Nel primo pomeriggio ho raggiunto la Salle Marriott, patria degli aficionados della Quinzaine des réalisateurs, per vivere sul grande schermo l’esperienza di Marlina the Murderer in Four Acts, terzo lungometraggio della regista indonesiana Mouly Surya, che presentò anni fa al Far East il suo affascinante esordio Fiksi: Marlina the Murderer in Four Acts, storia di una donna che decapita l’uomo che voleva stuprarla dopo averla derubata insieme alla sua spregevole gang, e si porta in giro per le campagne la testa in attesa di una vendetta definitiva che possa darle di nuovo il senso della vita, è un film divertente e costruito con una certa intelligenza, anche se tutto resta in superficie e permane solo l’impressione ludica. Alcune sequenze cult ci sono, le teste mozzate volano via che è un piacere, l’omaggio allo spaghetti-western (filtrato però dall’esperienza tarantiniana) è ben calibrato, ma il tutto si fa un po’ evanescente. Durerà nella memoria? Ho i miei seri dubbi… Durerà invece nella memoria, nonostante qualche cedimento al sonno dovuto alla stanchezza, la visione in Cannes Classics della versione restaurata de La Bataille du rail di René Clément, girato nel 1945 quando la guerra di liberazione dal nazismo era ancora in corso e parte della Francia era ancora sotto il giogo delle truppe hitleriane: un’ode ai dettami della rivoluzione che ovviamente non evita didascalismi ma appare in tutta la propria forza, grazie anche alle riprese documentarie girate sui treni con l’avallo del sindacato dei ferrovieri, che boicottava in ogni modo gli invasori teutonici. Glorioso.
La serata è poi continuata, e finita (prima di una meritata birra) con Krotkaya, vale a dire A Gentle Creature e/o Une femme douce – a seconda della traduzione del titolo che si predilige –, nuovo lungometraggio del cineasta ucraino Sergei Loznitsa, presentato in concorso. Lo strapotere poetico ed espressivo non può essere minimamente messo in dubbio: nel raccontare la triste e paradossale storia di una donna che deve affrontare la macchina burocratica putiniana per cercare di andare a trovare il marito, in prigione con l’accusa di omicidio, Loznitsa sfodera una messa in scena straordinaria, in grado di annichilire anche lo spettatore più preparato.

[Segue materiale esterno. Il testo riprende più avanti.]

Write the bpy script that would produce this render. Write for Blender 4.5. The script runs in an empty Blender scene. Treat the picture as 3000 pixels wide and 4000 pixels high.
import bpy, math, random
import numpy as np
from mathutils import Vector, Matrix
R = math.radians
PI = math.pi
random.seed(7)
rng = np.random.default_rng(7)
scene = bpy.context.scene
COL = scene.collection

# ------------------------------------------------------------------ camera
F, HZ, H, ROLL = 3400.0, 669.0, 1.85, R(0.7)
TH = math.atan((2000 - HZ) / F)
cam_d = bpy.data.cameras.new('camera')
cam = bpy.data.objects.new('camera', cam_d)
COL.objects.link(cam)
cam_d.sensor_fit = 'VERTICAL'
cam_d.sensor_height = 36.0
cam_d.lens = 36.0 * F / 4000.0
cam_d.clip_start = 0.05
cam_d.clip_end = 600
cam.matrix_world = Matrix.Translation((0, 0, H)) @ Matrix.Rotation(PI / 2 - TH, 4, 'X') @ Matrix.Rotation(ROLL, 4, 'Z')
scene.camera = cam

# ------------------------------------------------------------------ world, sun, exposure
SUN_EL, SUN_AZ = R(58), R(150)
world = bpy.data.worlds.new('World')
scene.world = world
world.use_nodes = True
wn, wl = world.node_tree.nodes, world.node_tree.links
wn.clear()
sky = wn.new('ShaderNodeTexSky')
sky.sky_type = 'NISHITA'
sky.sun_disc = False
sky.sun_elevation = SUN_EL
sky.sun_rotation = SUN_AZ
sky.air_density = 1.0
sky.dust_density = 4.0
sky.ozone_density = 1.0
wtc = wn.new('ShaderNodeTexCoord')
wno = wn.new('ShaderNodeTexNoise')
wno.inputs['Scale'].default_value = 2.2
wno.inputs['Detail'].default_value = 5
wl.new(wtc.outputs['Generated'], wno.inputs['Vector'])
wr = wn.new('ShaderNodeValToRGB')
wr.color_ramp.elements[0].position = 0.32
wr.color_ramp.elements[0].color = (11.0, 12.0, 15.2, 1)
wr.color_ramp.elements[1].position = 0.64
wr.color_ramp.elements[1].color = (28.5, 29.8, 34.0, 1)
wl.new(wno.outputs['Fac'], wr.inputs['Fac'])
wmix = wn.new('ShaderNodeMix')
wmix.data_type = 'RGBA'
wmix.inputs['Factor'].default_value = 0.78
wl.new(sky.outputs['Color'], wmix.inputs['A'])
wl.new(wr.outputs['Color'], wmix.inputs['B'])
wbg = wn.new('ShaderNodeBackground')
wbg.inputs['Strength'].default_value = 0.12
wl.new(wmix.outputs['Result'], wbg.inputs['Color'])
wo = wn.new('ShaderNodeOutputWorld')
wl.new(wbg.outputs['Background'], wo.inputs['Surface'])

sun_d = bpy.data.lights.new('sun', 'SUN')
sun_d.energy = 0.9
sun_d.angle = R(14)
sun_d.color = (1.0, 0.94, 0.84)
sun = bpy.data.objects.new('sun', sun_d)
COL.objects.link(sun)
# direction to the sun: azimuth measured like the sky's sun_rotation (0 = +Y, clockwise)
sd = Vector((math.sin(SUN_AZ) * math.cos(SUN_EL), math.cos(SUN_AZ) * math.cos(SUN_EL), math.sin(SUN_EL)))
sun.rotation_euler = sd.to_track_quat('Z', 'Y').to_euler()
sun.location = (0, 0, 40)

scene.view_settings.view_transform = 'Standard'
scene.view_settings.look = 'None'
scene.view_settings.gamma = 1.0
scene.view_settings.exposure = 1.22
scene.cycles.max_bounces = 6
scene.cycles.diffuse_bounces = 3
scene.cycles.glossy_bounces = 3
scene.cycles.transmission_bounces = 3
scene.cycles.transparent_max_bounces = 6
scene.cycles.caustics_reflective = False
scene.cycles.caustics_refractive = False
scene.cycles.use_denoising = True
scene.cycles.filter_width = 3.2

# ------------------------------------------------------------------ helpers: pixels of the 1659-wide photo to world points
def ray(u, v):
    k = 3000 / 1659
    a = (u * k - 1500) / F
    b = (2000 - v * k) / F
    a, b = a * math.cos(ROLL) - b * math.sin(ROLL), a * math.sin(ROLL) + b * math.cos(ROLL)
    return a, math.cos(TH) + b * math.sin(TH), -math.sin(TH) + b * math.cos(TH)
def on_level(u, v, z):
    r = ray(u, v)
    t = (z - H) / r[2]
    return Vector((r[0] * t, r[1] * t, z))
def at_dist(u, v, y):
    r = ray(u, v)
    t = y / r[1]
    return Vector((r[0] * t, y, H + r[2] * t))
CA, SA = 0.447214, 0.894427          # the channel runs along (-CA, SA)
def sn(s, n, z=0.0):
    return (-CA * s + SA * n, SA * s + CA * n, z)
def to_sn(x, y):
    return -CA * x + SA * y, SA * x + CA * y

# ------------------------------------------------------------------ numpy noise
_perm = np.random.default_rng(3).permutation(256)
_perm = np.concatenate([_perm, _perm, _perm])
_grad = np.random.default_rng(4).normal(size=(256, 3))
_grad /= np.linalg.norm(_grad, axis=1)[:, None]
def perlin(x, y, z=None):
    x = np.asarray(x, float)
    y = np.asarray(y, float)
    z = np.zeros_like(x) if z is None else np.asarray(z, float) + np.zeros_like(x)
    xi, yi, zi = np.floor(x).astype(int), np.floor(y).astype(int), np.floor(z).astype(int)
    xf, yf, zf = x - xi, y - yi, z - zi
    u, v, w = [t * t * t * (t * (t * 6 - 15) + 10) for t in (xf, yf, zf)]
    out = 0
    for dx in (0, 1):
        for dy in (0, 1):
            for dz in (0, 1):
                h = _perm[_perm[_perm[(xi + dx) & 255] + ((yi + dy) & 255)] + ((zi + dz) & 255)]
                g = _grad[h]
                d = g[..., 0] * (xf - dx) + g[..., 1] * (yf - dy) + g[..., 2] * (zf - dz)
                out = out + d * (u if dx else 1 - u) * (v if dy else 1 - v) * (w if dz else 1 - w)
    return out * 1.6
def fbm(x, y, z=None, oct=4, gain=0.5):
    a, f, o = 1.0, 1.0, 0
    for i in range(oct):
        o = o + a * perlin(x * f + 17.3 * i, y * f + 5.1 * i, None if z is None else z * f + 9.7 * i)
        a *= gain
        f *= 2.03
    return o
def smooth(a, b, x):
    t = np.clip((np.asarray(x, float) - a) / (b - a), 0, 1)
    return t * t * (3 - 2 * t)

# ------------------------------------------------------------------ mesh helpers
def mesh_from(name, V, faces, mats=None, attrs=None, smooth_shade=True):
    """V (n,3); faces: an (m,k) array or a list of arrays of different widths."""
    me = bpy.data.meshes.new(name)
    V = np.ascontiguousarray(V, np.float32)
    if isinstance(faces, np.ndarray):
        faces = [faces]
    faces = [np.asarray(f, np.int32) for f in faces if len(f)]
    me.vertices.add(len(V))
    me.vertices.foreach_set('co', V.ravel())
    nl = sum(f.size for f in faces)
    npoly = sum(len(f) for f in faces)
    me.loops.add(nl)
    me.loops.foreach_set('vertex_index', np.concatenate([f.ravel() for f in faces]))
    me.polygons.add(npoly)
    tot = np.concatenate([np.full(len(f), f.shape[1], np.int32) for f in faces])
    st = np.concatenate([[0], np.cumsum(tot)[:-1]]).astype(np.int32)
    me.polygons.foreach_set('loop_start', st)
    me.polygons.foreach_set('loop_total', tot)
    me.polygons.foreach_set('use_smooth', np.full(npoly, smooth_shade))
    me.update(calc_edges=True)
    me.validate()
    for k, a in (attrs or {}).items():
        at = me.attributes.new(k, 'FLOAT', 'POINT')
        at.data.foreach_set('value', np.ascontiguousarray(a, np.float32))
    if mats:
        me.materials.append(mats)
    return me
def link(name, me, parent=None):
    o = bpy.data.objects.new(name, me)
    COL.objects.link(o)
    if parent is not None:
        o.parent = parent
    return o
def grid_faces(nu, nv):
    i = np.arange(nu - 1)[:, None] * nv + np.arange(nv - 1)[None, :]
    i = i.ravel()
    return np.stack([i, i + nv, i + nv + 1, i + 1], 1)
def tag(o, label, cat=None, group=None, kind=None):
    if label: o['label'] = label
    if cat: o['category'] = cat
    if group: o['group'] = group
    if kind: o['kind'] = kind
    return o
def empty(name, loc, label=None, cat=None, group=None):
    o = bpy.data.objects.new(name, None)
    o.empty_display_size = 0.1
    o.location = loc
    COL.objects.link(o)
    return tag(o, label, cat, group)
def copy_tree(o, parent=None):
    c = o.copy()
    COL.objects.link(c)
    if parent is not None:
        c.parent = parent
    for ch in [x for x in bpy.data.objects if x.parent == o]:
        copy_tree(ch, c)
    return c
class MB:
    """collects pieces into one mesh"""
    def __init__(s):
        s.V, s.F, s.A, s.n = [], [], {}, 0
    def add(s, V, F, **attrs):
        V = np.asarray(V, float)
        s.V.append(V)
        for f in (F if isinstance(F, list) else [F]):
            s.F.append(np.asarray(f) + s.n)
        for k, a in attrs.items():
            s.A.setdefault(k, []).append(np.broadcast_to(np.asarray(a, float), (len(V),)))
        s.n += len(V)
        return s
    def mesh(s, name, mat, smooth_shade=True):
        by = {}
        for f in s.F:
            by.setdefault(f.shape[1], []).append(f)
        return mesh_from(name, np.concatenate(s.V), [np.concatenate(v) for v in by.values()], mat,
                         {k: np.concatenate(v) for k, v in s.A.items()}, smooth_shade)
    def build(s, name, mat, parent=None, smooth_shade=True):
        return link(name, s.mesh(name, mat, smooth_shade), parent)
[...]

Anche sotto il profilo narrativo ci sono pochi dubbi sulle qualità del film, che spazia tra echi kafkiani e crudi ritratti di ordinaria vita suburbana nella Russia di oggi. Si continua a sentire in bocca però il retrogusto metallico di una lettura politica non della struttura governativa russa ma del suo popolo che infastidisce, e apre un discorso sulla messa in scena dell’umano e sul (pre)giudizio. In attesa di svolgere la matassa – mi ci arrovellerò per i prossimi giorni, senza dubbio – una delle opere comunque più interessanti e compiute di un concorso che sta volgendo al termine. Senza picchi. Domani tocca a Lynch e a Twin Peaks, e tanto basta.